Il presidente russo Vladimir Putin (foto LaPresse)

Putin, che succede?

Micol Flammini

I brogli imbrogliati in Siberia, le spie distratte, i funzionari del governo impazziti

Roma. E’ una storia siberiana, avrebbe potuto essere una vicenda anonima e lontana. Invece si è trasformata in un paradigma, o peggio, nella prova generale di un fallimento. A Primorskie Krai, una regione dell’estremo oriente russo – di cui fa parte la città di Vladivostok – che guarda al Giappone, lambisce la Manciuria e sfiora la Corea del nord, domenica 16 settembre ci sono state le elezioni per scegliere il governatore regionale. Si trattava del secondo turno, durante il primo nessuno dei candidati aveva superato la soglia del 50 per cento, così erano rimasti a contendersi la carica Andrei Tarasenko e Andrei Ishchenko, uno sostenuto da Putin, l’altro dal Partito comunista. Durante lo spoglio, con il 95 per cento dei voti, Ishchenko era in vantaggio. Ma come? Deve aver pensato Tarasenko, da quando il sostegno di Vladimir Putin non è più garanzia di vittoria? Come lui devono aver ragionato in molti, ma arrivati a quel 95 per cento c’era poco da fare. Eppure, all’improvviso, all’ultimo minuto, dei due Andrei in corsa ha vinto Tarasenko, il putiniano, con un margine dell’1 per cento.

 

Sostenere che si sia trattato davvero di una sorpresa è stato difficile anche per la Commissione elettorale centrale e per la presidentessa Ella Pamfilovna che ha chiesto di annullare il risultato.

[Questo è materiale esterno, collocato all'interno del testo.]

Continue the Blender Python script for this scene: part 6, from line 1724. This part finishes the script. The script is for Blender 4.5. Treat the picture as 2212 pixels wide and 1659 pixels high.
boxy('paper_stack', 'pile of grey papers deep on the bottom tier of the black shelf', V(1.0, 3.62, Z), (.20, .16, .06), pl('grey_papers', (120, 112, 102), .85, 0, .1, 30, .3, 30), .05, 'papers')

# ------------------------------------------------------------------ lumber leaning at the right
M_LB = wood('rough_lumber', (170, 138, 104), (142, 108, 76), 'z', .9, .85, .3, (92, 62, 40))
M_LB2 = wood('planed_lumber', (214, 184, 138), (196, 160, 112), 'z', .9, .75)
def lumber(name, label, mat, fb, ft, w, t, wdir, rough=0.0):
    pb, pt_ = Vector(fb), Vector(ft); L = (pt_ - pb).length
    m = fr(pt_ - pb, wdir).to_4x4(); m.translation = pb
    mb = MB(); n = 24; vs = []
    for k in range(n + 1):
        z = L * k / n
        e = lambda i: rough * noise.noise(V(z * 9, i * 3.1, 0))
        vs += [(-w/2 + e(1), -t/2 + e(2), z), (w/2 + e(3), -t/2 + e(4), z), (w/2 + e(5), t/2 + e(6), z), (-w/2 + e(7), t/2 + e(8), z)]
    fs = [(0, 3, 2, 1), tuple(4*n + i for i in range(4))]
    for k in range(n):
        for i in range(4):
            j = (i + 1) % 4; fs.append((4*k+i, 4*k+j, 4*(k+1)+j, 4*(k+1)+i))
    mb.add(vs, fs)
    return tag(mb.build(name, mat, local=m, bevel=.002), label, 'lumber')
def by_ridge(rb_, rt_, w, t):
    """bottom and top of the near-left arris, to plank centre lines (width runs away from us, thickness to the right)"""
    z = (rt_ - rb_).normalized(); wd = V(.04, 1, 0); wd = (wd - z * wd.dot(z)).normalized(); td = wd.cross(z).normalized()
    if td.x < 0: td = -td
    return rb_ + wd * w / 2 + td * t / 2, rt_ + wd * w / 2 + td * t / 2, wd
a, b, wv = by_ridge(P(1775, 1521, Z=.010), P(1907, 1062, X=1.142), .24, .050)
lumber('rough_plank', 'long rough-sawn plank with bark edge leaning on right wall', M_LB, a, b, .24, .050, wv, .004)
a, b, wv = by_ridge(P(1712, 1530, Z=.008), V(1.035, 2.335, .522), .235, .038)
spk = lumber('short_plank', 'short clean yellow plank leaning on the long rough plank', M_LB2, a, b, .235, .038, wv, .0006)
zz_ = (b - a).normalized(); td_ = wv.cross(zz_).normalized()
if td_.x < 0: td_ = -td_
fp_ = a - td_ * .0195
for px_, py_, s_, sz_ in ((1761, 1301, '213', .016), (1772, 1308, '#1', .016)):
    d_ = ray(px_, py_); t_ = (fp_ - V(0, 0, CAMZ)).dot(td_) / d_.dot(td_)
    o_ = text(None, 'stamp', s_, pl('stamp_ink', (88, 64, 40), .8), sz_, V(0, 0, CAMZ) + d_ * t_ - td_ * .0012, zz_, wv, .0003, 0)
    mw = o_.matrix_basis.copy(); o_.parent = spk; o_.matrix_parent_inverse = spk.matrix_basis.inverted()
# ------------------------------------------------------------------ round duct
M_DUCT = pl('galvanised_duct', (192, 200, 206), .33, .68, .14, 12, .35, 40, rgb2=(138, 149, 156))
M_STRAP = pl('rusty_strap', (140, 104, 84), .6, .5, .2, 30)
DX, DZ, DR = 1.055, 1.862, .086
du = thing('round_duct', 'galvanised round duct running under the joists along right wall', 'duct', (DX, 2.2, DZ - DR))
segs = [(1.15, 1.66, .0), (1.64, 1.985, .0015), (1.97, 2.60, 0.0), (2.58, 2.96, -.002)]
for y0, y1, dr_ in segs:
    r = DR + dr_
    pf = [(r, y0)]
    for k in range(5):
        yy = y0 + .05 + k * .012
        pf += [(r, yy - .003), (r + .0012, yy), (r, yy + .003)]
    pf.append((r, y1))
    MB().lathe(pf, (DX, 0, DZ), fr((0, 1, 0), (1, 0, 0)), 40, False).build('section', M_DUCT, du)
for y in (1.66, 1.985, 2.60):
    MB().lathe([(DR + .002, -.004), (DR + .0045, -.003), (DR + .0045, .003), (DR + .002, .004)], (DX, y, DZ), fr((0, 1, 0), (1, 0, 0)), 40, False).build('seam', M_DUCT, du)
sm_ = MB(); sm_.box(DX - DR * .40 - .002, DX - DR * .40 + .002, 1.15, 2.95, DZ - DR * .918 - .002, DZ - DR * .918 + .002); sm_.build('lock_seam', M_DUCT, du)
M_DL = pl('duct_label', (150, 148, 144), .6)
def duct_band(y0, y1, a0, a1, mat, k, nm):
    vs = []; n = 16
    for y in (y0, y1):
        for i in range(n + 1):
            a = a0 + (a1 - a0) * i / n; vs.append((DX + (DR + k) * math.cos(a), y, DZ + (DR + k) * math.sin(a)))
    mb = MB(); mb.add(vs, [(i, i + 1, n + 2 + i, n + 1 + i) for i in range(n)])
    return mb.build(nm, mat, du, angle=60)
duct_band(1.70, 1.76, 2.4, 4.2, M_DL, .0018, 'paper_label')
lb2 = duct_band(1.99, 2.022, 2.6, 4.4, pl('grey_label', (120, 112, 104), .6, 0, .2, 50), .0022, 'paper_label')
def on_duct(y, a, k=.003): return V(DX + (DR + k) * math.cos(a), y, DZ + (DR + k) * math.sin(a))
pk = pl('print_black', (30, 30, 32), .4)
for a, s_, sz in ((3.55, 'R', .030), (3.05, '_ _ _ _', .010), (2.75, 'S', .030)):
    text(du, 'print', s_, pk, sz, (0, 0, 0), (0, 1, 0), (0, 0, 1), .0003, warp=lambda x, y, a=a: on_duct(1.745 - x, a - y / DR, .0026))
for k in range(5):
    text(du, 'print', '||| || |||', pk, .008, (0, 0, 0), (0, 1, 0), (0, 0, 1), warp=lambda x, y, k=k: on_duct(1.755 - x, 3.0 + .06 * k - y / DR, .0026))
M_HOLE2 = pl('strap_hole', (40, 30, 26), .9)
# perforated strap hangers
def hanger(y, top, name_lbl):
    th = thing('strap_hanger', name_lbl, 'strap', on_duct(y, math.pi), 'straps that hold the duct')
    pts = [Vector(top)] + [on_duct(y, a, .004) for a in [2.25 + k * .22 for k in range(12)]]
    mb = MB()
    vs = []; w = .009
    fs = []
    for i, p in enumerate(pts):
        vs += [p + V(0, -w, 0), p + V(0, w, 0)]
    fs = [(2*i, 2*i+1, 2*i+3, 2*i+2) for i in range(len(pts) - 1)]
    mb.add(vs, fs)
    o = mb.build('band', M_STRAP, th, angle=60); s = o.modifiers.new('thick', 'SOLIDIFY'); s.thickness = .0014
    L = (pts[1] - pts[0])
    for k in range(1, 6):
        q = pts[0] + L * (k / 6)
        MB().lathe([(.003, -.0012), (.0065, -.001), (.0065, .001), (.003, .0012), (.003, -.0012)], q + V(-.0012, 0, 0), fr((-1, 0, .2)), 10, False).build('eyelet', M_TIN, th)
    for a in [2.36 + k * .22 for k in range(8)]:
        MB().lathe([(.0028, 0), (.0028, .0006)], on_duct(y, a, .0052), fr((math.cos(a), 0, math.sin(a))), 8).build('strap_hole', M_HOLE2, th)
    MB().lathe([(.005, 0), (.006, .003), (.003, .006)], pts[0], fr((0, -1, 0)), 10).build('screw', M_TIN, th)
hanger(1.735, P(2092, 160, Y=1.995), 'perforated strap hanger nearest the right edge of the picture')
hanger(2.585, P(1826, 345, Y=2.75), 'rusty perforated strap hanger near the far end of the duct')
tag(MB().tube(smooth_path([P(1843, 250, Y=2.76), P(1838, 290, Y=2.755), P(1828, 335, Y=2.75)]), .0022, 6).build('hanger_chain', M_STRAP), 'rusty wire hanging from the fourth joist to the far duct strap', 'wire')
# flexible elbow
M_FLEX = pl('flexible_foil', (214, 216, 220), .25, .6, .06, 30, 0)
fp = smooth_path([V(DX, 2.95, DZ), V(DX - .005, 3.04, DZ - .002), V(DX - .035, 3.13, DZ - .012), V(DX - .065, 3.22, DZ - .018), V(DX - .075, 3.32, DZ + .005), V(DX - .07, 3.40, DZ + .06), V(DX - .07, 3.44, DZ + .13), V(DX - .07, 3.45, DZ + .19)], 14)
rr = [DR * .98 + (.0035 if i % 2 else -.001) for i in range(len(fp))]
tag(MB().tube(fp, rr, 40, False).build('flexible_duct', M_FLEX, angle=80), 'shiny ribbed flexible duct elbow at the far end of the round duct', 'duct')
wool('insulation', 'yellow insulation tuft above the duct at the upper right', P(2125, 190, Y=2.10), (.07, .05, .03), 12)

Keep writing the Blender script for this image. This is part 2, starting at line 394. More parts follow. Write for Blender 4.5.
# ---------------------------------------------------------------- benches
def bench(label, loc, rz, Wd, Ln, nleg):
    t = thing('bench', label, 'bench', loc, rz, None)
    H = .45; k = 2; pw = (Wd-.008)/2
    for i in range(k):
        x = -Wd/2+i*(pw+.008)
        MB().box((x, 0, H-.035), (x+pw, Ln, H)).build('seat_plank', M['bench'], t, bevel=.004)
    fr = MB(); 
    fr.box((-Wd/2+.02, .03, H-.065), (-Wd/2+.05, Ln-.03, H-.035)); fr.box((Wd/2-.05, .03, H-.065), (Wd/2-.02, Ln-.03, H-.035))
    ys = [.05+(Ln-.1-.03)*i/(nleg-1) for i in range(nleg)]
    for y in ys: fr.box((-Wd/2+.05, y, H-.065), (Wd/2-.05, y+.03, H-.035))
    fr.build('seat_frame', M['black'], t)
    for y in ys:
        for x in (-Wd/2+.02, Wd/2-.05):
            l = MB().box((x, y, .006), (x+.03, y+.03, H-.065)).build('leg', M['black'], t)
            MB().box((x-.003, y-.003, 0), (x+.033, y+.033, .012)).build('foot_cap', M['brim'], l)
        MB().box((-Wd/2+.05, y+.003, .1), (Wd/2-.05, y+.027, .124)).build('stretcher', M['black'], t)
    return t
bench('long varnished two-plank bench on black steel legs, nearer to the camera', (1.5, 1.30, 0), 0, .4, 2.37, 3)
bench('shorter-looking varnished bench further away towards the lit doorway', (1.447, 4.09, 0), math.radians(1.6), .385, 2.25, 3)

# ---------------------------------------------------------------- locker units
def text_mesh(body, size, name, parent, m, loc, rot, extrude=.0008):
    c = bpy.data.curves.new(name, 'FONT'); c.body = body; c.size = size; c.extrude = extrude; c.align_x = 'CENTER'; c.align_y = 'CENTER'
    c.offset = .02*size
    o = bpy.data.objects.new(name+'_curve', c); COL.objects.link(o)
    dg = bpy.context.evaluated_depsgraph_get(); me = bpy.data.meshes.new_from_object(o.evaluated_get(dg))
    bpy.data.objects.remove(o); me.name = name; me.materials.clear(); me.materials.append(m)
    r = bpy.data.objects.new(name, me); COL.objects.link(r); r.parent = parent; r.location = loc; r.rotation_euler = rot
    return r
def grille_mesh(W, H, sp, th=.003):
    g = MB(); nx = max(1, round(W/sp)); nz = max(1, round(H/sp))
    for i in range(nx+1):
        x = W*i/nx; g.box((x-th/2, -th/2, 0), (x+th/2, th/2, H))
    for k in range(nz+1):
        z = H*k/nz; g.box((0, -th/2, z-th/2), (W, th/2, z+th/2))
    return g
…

Ora spetta alla commissione regionale prendere la decisione finale, e se adottasse le raccomandazioni, sarebbe la prima volta dal 1996 che gli elettori sarebbero richiamati alle urne. A ogni elezione in Russia fanno seguito le denunce di brogli, ma questa ha sbalordito tutti e si aggiunge a una serie – che comincia a essere lunga – di debolezze da parte del Cremlino.

 

La messinscena siberiana nasce da un errore, probabilmente Tarasenko e i suoi sostenitori non avevano preso in considerazione la possibilità di poter perdere: il consenso di Putin e il 47 per cento dei voti ottenuto al primo turno sembravano una garanzia. Gli uomini del presidente non perdono mai, tranne Medvedev, al quale spetta la parte del perdente, ma è questione di ruoli. E’ una regola, il marchio Putin porta fortuna. Eppure a Primorskie Krai, arrivati al 30 per cento dei voti scrutinati, le cose non andavano così. Andrà meglio, deve aver pensato Tarasenko. Ma nemmeno al 40 per cento andava meglio, nemmeno all’80 e una volta arrivati al 95 per cento, l’Andrei comunista continuava a essere in vantaggio. Deve essere intervenuto un deus ex machina un po’ arraffone e poco astuto – sarebbe bastato falsificare il risultato un po’ prima, hanno pensato molti commentatori – che ha capovolto l’esito all’ultimo minuto. Una falsificazione rozza e sciatta che oltre ad aver dimostrato che il sostegno di Putin non è più una garanzia, ha evidenziato una mancanza di preparazione da parte degli uomini del Cremlino. I brogli, denunciati dall’Istituto di ricerca indipendente Golos, sono stati talmente palesi da risultare inaccettabili anche per la Commissione elettorale.

  

Altre tre regioni dovranno votare nei prossimi mesi e dopo i fatti siberiani sicuramente le opposizioni chiederanno una sorveglianza strettissima e se, sotto questa vigilanza, liberamente gli elettori dovessero scegliere candidati non sostenuti da Putin, cosa potrebbe succedere? Forse il presidente, per venirne fuori, potrebbe decidere di non spingere nessuna candidatura. Ma dopo i fatti di Salisbury, la goffa missione degli agenti segreti Petrov e Borishov; le disavventure dell’oligarca russo Deripaska – amico di Putin e figura chiave del Russiagate – con la escort Nastya Rybka (pesciolina); dopo che il capo della guardia nazionale, Viktor Zolotov, ha sfidato a duello l’oppositore Alexei Navalny su YouTube e che il capo del Consiglio di sicurezza nazionale Nikolai Patrushev ha accusato il subconscio di Madeleine Albright, ex segretario di stato americano, di voler rendere la Siberia indipendente dalla Russia, viene da chiedersi dove sia finita la regia di Vladimir Putin. Cosa sia successo al genio calcolatore del presidente russo. Una giornalista dell’emittente radiofonica Echo Moskvy ha definito la Russia una scimmia con una granata in mano. “E’ così che il mondo vede Mosca – ha commentato Karina Orlova – E’ divertente, fa ridere e per questo è ancora più pericolosa”.